Thursday, November 29, 2012

Family in High Places

      Some people do genealogy to establish regal ancestry or connect themselves to grandees from the past. I think this is a frivolous and futile pursuit, and not a very good reason for inquiring into one’s roots. The English theologian Bishop William Warburton (1698-1779) commented on the ambiguous meaning of such connections: “High birth is a thing which I never knew any one to disparage except those who had it not; and I never knew any one to make a boast of it who had anything else to be proud of.” I therefore regard the following discovery, upon which I stumbled while researching an entirely separate and mundane topic, as obliquely relevant yet quite amusing: the President of the United States and I are distant kinfolk.

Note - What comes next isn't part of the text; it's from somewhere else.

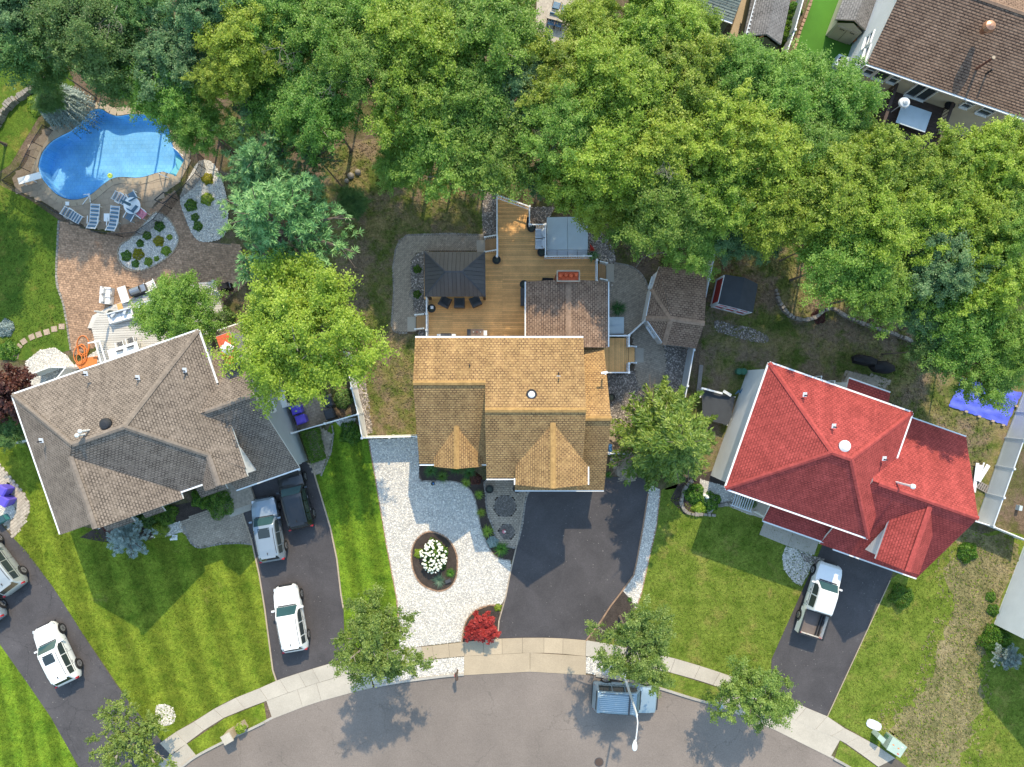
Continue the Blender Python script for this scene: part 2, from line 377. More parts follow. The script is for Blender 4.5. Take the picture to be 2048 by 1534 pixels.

      Barack Hussein Obama, Jr., is my eighth cousin twice-removed on my paternal grandmother’s side. His seventh-great-grandparents and my ninth-great-grandparents were John Browning (1728-1803) and Elizabeth Demarest (1725-1774). John was born in Virginia and moved to Wilkes County, Georgia, following the death of his wife, who hailed from Delaware and passed away in North Carolina. I descend from their daughter Phebe Browning (1762-1857), and the President comes from her older brother James Browning (1745-1812). This news will scandalize some and delight others in my family, but I am confident it will be received by the White House with universal acclaim. I look forward to celebrating Christmas with my long-lost relations.